→ Aim
Set down each line from the one containing "Write a Blender" to the one containing "SC.cycles.caustics_reflective = False", inclusive, exactly as written and with nothing further.

→ Exercise material

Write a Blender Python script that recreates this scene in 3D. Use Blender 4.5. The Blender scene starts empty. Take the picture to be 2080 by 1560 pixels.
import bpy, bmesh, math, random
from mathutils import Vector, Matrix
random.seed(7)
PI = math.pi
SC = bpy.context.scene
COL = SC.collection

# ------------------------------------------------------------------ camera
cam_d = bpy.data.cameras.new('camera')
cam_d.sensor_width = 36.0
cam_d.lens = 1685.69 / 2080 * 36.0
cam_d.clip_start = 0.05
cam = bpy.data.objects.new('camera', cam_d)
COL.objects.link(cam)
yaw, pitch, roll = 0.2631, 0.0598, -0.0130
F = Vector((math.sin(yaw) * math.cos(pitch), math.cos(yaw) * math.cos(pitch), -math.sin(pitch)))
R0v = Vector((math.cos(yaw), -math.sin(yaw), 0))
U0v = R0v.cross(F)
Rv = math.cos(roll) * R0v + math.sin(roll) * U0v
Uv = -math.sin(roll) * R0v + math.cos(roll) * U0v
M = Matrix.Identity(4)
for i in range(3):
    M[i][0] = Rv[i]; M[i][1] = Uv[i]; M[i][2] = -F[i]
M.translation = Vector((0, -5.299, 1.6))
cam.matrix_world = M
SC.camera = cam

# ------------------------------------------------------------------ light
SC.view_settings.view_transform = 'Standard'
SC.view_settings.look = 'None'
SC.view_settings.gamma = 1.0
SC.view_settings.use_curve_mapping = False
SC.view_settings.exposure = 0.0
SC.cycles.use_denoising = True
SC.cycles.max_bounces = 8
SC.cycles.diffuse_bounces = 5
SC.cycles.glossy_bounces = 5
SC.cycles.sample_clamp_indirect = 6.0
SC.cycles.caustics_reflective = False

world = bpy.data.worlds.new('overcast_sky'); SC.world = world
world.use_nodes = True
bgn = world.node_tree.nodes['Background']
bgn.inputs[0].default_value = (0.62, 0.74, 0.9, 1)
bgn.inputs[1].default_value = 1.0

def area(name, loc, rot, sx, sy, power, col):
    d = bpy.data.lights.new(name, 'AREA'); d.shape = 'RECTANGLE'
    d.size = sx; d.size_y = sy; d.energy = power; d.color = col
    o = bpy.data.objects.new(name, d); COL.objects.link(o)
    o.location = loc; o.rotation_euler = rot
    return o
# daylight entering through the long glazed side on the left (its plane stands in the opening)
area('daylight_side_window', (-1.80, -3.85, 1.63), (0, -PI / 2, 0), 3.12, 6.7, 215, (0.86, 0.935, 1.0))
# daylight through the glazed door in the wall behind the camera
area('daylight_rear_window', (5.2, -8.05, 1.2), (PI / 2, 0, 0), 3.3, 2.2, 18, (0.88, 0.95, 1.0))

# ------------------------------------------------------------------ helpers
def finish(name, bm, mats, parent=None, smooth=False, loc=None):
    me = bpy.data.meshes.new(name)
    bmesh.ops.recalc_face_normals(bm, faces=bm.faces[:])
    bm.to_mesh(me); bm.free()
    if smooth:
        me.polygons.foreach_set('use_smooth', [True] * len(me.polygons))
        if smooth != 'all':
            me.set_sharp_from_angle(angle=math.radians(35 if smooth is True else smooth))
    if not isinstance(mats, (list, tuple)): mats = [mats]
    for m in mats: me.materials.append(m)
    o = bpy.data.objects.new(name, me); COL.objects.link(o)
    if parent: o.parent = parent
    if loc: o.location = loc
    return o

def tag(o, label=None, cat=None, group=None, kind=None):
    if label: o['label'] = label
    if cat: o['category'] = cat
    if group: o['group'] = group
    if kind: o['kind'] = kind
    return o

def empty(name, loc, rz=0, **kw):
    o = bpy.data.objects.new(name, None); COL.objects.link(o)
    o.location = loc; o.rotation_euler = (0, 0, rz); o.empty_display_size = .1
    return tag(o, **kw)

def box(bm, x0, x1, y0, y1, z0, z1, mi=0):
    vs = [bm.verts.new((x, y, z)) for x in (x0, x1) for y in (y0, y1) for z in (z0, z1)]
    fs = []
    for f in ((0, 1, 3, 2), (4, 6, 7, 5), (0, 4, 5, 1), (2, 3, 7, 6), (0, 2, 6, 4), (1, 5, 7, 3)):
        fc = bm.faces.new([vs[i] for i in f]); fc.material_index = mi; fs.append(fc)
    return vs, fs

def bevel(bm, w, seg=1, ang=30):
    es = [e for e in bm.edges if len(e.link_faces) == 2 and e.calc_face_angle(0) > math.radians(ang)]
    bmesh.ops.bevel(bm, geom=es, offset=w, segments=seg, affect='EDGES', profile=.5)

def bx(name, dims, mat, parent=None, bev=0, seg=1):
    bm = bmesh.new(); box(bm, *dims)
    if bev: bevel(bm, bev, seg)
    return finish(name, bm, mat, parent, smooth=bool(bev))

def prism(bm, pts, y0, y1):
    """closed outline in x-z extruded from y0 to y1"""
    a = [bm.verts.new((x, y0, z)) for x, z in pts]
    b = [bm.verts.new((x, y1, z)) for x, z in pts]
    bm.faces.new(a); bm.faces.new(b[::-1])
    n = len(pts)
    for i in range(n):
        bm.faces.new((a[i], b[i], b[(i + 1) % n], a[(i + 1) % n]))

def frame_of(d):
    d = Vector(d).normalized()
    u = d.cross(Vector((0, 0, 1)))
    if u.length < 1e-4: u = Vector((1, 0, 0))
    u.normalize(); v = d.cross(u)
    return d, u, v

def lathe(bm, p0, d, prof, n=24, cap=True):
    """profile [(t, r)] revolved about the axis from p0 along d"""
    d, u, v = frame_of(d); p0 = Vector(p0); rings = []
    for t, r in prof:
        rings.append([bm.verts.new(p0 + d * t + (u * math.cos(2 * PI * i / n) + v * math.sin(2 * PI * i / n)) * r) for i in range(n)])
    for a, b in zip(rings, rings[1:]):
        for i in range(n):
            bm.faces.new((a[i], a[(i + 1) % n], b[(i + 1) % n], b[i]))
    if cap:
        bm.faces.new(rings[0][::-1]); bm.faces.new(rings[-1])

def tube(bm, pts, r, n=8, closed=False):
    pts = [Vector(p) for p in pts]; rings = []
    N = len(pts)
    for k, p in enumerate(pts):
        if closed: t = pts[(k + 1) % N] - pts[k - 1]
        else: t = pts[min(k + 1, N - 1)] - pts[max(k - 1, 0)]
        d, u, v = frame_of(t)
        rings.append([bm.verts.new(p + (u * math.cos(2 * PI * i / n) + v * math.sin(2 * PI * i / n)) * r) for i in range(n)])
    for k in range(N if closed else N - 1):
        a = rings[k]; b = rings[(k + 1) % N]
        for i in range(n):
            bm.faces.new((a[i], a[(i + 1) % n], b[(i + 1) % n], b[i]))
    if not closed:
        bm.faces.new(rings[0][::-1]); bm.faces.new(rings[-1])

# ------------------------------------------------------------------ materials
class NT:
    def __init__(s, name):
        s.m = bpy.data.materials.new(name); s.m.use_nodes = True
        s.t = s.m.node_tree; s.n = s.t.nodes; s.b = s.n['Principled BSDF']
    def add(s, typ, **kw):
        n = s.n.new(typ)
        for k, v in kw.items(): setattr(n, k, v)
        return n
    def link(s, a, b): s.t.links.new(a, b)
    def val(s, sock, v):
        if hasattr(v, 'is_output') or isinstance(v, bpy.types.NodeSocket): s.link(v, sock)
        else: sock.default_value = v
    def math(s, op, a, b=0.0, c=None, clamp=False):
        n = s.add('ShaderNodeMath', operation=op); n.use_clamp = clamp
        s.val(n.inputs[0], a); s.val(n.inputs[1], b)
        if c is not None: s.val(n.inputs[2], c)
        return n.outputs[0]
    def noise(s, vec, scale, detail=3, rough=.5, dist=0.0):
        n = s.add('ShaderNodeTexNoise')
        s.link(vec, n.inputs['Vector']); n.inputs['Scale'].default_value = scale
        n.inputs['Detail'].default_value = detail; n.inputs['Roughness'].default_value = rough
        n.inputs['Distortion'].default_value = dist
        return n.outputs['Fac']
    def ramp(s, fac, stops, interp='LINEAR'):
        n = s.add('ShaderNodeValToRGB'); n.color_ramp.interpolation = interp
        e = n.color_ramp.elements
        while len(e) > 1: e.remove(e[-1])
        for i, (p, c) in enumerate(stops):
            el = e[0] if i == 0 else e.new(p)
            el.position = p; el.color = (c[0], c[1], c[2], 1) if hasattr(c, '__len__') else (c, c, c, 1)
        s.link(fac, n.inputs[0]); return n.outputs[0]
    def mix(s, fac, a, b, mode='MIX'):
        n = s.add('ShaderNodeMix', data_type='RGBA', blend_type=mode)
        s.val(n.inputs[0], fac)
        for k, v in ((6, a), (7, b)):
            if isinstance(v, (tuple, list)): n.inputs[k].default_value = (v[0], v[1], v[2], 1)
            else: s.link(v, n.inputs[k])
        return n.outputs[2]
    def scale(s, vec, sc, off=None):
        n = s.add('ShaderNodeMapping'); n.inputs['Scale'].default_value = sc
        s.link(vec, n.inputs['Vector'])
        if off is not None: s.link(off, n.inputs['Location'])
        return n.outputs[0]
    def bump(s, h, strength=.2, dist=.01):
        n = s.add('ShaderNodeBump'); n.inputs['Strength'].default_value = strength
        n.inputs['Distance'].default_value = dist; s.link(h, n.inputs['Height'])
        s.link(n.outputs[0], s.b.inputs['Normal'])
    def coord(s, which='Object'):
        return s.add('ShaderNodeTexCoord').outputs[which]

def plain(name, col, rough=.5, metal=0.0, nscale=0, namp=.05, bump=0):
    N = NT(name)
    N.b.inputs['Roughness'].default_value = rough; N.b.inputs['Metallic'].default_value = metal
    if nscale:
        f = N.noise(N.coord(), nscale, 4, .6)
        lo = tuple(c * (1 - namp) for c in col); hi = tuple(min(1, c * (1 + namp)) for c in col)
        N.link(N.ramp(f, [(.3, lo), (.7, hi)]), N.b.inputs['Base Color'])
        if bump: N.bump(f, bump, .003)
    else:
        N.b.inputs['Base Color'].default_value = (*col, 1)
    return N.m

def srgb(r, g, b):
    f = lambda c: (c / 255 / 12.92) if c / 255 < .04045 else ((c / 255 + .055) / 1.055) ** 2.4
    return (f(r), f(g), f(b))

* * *

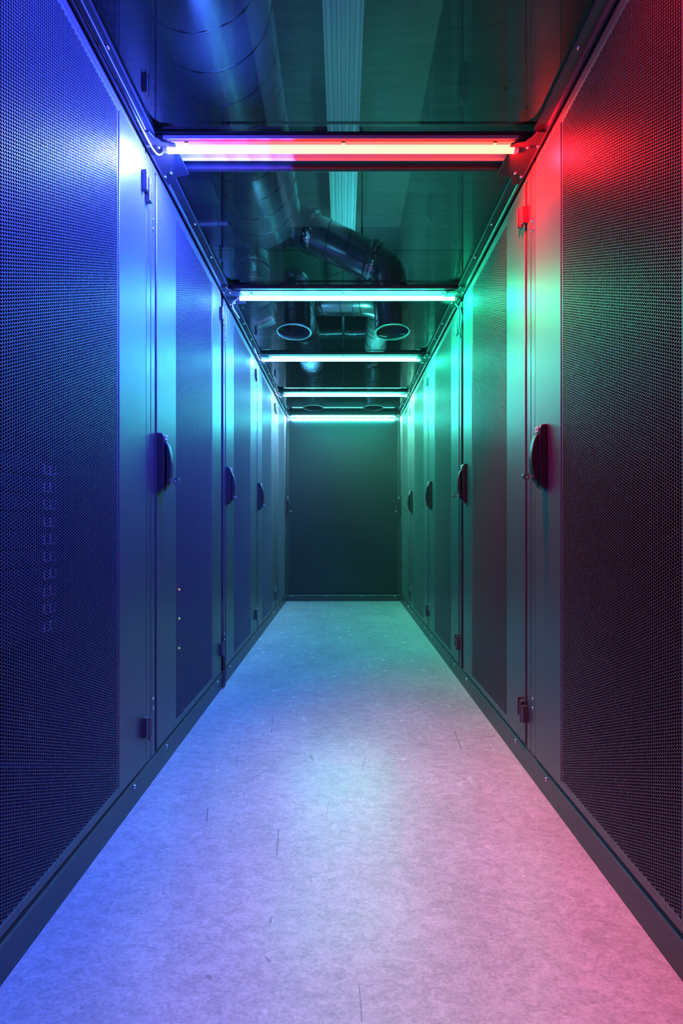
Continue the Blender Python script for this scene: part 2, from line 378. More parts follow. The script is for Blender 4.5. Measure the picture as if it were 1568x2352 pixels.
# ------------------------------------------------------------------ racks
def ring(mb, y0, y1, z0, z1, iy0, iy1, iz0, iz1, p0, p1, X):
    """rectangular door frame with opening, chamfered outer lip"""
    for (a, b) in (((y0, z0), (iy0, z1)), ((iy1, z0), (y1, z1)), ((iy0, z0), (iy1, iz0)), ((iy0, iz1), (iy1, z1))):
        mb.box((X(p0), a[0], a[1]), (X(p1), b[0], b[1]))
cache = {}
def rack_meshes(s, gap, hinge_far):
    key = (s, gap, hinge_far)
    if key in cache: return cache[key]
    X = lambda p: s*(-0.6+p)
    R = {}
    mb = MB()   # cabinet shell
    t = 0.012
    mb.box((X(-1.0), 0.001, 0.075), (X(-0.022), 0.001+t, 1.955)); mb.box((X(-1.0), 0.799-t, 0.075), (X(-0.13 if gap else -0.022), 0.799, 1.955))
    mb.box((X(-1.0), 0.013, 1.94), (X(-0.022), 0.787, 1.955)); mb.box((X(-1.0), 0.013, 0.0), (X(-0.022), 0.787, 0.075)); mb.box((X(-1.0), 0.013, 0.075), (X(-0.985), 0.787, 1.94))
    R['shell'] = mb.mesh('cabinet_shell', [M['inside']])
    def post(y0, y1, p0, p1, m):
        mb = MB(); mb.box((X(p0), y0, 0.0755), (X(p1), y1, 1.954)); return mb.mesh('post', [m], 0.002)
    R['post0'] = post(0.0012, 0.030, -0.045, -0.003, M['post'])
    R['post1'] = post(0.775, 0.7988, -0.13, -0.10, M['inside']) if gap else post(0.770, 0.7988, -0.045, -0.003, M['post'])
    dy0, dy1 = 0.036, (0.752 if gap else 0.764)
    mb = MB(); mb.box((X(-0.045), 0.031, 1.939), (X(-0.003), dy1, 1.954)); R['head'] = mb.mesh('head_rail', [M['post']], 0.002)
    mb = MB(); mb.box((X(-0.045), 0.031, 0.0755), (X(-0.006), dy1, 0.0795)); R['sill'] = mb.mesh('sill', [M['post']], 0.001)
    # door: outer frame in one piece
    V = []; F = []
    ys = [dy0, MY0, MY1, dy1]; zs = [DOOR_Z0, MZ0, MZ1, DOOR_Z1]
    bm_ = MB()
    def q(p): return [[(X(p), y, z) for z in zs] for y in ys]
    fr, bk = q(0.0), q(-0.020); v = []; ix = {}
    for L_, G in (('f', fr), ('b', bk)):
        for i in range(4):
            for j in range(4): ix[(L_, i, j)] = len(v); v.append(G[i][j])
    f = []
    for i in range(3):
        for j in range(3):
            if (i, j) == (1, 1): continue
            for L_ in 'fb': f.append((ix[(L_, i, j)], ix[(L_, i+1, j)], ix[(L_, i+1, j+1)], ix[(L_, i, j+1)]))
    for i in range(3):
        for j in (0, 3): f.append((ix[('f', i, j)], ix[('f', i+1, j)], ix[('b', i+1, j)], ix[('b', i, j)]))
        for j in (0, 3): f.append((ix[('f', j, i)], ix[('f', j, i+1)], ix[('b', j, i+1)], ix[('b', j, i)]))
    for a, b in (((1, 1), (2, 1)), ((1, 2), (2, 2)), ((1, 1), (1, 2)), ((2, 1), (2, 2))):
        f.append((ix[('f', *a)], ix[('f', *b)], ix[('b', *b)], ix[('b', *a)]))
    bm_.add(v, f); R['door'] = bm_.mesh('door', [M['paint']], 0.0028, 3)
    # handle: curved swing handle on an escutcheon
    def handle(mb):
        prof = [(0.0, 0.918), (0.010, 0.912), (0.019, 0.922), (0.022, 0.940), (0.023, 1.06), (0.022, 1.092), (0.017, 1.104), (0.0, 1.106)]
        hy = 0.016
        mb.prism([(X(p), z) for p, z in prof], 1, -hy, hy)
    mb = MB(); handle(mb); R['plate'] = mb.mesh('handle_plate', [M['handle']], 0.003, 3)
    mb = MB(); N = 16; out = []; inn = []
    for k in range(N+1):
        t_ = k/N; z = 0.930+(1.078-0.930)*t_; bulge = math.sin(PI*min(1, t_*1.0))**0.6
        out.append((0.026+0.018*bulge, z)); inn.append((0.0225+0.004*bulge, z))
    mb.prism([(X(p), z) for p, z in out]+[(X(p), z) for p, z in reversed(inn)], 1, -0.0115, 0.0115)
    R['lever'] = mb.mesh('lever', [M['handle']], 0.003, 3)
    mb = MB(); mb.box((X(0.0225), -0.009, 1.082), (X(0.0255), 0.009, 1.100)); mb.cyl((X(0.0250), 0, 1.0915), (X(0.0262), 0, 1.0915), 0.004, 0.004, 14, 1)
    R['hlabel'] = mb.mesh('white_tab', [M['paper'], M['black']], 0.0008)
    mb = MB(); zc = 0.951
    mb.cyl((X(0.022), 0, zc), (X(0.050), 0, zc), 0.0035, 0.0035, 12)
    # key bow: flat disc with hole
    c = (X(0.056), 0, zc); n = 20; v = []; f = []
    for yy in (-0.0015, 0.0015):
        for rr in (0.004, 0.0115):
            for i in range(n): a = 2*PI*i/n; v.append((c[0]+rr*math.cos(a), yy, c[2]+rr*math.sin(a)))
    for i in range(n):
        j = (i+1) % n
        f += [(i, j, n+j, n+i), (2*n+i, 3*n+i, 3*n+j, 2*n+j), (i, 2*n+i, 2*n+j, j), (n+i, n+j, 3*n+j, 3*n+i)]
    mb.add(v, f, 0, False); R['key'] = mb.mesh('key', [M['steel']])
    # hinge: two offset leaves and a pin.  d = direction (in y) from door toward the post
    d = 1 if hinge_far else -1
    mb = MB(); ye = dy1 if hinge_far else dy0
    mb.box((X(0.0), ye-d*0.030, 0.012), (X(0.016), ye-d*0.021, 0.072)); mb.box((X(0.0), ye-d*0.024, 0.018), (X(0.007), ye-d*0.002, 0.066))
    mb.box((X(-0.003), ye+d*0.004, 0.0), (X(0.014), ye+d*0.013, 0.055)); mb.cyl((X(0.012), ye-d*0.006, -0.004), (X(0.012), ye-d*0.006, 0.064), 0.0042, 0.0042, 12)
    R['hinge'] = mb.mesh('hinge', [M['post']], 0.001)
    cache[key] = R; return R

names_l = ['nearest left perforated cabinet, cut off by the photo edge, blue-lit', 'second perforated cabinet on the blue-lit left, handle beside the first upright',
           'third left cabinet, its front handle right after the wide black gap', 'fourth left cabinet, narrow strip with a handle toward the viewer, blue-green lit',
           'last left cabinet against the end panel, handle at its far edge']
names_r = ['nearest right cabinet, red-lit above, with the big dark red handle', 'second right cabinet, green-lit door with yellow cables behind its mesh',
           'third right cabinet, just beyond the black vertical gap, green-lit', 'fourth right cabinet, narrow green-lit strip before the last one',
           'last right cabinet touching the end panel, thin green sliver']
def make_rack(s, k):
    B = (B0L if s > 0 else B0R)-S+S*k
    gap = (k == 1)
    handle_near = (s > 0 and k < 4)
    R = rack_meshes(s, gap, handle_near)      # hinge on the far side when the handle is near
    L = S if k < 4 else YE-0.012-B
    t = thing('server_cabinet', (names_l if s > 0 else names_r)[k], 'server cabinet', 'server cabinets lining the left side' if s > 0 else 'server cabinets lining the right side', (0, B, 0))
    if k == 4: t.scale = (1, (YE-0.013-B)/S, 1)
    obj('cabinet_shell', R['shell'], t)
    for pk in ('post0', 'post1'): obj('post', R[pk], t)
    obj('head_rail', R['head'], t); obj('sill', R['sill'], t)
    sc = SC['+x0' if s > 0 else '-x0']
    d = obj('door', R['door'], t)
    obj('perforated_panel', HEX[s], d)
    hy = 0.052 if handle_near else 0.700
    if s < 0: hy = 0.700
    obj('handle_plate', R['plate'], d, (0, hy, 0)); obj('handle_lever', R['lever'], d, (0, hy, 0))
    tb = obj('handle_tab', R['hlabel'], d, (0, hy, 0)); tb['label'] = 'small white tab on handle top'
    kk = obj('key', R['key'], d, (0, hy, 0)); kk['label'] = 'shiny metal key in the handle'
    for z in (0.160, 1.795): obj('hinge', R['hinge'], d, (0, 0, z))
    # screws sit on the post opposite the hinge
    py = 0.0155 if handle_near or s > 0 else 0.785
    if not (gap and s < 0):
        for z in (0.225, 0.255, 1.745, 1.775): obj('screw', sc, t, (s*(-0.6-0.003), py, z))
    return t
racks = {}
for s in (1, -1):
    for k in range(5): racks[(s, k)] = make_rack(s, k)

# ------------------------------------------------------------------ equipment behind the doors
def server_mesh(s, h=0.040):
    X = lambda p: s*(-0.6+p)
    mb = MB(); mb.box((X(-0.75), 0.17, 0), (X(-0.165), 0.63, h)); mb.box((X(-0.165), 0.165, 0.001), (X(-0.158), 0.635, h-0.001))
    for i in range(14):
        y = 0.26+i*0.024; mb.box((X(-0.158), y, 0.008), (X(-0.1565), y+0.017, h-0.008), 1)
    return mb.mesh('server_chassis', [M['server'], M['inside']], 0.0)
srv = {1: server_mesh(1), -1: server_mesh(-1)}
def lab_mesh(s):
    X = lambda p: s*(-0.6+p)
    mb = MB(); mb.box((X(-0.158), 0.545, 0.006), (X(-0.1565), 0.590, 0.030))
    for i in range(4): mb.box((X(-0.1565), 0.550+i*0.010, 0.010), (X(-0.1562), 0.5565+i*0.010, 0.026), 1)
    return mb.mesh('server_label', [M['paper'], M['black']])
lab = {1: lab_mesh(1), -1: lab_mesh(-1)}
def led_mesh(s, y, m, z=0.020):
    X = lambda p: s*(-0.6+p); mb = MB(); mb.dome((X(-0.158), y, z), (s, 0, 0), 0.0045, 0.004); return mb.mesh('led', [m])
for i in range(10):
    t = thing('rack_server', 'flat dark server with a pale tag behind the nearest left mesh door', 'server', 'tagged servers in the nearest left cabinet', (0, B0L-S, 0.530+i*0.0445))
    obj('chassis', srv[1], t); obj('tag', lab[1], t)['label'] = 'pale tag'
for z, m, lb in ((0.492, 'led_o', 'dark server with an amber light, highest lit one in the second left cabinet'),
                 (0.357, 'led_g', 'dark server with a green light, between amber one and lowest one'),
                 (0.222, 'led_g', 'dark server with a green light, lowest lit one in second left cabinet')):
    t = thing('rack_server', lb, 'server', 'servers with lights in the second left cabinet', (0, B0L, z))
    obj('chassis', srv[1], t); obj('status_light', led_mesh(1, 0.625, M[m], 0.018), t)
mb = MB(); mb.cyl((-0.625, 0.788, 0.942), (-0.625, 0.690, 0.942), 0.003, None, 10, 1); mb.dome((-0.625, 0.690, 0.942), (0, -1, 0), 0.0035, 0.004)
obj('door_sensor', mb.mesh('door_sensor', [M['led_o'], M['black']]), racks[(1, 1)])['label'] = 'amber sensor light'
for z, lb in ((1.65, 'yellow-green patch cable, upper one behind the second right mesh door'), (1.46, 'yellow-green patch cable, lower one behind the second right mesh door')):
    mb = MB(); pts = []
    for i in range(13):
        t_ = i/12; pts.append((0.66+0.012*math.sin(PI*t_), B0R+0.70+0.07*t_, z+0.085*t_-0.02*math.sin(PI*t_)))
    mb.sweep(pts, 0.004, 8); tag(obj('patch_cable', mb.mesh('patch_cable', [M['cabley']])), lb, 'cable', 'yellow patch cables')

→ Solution
Write a Blender Python script that recreates this scene in 3D. Use Blender 4.5. The Blender scene starts empty. Take the picture to be 2080 by 1560 pixels.
import bpy, bmesh, math, random
from mathutils import Vector, Matrix
random.seed(7)
PI = math.pi
SC = bpy.context.scene
COL = SC.collection

# ------------------------------------------------------------------ camera
cam_d = bpy.data.cameras.new('camera')
cam_d.sensor_width = 36.0
cam_d.lens = 1685.69 / 2080 * 36.0
cam_d.clip_start = 0.05
cam = bpy.data.objects.new('camera', cam_d)
COL.objects.link(cam)
yaw, pitch, roll = 0.2631, 0.0598, -0.0130
F = Vector((math.sin(yaw) * math.cos(pitch), math.cos(yaw) * math.cos(pitch), -math.sin(pitch)))
R0v = Vector((math.cos(yaw), -math.sin(yaw), 0))
U0v = R0v.cross(F)
Rv = math.cos(roll) * R0v + math.sin(roll) * U0v
Uv = -math.sin(roll) * R0v + math.cos(roll) * U0v
M = Matrix.Identity(4)
for i in range(3):
    M[i][0] = Rv[i]; M[i][1] = Uv[i]; M[i][2] = -F[i]
M.translation = Vector((0, -5.299, 1.6))
cam.matrix_world = M
SC.camera = cam

# ------------------------------------------------------------------ light
SC.view_settings.view_transform = 'Standard'
SC.view_settings.look = 'None'
SC.view_settings.gamma = 1.0
SC.view_settings.use_curve_mapping = False
SC.view_settings.exposure = 0.0
SC.cycles.use_denoising = True
SC.cycles.max_bounces = 8
SC.cycles.diffuse_bounces = 5
SC.cycles.glossy_bounces = 5
SC.cycles.sample_clamp_indirect = 6.0
SC.cycles.caustics_reflective = False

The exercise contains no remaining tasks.